From the bus stop at Okura, we flew up the forest road under picture perfect skies, chatting gingerly about life in the mountains. I knew we had a tough 1400m ascent staring us straight in the face, but refrained from spoiling the birthday girl’s chipper mood by keeping this information to myself. Entering the forest, we started our relentless climb up the spine of the mountain range that runs through the heart of Kanagawa Prefecture on the outskirts of Tokyo. The path snaked past a couple of teahouses before entering an area of golden grasslands.

“Turn around”, I said, after letting Kanako set the pace for our morning goal of Tou-no-dake. “Woah”, replied the newly-turned 28 year-old beauty, whose cries of joy turned to wails of delight upon discovering the towering cone in the distance was indeed Mt. Fuji.

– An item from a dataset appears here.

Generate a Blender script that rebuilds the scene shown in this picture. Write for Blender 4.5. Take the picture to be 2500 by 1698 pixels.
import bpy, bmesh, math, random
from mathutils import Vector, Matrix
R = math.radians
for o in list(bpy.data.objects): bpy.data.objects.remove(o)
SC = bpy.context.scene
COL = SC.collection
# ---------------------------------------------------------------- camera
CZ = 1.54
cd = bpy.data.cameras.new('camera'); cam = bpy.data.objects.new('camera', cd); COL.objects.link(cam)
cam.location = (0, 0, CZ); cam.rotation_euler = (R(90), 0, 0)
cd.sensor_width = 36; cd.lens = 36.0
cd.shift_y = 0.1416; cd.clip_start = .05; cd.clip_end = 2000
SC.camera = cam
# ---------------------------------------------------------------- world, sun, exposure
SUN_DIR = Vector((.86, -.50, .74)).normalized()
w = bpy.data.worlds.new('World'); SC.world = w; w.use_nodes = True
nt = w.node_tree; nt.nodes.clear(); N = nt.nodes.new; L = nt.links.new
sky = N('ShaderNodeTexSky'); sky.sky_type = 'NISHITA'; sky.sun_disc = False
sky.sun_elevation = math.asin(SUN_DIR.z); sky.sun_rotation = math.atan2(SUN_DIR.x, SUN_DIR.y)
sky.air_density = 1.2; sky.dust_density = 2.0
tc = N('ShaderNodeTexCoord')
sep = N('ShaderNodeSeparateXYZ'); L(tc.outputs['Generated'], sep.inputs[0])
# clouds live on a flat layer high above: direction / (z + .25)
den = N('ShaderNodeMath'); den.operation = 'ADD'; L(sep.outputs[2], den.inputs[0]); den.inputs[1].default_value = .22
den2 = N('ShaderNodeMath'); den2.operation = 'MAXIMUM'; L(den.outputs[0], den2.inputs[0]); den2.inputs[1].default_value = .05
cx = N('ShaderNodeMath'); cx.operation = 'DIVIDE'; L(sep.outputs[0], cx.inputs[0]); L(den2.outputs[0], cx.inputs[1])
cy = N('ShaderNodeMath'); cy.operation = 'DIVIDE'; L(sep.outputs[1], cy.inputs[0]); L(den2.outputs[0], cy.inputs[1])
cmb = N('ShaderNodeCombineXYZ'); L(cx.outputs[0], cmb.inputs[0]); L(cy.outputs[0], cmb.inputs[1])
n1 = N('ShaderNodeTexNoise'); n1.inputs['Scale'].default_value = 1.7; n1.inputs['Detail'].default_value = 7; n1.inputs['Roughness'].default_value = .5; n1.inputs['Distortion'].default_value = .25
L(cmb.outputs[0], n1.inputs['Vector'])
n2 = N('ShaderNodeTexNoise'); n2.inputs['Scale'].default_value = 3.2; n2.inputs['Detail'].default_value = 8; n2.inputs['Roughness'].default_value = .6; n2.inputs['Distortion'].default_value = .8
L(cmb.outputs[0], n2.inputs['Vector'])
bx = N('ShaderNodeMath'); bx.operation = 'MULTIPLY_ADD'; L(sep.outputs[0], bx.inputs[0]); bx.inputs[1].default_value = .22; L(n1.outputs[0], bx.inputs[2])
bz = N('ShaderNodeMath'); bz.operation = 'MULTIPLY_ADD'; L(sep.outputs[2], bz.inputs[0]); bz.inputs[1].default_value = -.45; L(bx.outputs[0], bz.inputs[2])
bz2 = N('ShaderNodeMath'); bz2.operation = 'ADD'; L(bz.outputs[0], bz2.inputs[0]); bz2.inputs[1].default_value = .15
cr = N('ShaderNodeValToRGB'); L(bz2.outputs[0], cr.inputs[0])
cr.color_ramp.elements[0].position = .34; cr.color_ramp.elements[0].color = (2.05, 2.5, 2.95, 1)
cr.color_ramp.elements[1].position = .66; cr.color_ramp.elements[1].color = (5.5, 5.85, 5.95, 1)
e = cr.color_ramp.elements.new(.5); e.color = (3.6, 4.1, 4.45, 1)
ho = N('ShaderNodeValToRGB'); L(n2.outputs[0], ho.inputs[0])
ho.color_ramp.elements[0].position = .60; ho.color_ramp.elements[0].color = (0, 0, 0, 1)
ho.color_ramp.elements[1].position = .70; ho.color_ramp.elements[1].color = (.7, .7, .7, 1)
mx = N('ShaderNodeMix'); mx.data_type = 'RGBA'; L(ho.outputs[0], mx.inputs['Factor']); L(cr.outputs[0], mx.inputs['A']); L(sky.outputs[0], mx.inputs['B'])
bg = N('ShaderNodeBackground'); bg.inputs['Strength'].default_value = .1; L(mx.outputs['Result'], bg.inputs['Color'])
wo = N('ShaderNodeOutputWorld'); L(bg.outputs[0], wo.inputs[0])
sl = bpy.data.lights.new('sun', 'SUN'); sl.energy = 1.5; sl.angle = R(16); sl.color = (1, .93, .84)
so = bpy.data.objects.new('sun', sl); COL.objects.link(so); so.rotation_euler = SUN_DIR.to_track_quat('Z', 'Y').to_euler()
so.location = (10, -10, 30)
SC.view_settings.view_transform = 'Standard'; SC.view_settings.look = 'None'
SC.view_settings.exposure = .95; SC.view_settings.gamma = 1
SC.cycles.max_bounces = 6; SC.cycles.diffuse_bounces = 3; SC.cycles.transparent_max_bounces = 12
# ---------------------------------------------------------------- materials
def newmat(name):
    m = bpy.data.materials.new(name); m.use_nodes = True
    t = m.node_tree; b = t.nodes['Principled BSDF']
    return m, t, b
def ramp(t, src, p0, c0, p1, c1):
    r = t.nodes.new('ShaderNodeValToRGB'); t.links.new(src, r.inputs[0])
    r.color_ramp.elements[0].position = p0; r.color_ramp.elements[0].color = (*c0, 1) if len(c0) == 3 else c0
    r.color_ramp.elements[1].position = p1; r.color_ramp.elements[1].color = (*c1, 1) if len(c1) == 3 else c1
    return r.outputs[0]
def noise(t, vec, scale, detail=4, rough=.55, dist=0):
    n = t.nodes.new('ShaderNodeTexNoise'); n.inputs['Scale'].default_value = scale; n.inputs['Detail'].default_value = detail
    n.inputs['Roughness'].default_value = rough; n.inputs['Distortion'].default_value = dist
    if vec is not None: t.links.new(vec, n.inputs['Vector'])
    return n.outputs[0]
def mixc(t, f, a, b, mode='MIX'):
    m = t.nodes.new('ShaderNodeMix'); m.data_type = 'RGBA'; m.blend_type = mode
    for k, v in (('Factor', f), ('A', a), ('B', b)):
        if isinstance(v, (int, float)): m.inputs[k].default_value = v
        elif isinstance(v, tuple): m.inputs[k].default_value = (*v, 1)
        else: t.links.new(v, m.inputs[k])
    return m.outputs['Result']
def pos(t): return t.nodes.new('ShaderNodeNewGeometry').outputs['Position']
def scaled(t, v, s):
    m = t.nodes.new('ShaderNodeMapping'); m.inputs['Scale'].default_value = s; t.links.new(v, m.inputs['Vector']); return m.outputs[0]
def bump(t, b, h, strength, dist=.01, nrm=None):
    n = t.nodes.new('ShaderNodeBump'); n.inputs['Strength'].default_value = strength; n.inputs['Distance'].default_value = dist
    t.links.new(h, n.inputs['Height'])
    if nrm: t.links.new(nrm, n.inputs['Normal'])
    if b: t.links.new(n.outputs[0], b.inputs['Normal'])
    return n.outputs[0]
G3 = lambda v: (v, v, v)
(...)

The smiles continued unabated as we reached the knob that housed Sonbutsu hut. It was just past noon as we took a quick lunch break and observed our surroundings. “When do we check-in”, asked my wonderful wife, as I gently led her to a clearing overlooking the peaks to the north. “As soon as we reach that hut”, I proclaimed, pointing to a point way off in the distance. Most hikers do not attempt to make it to Hiru-ga-take in one day from Ogura, but I knew exactly what I was doing…..or did I?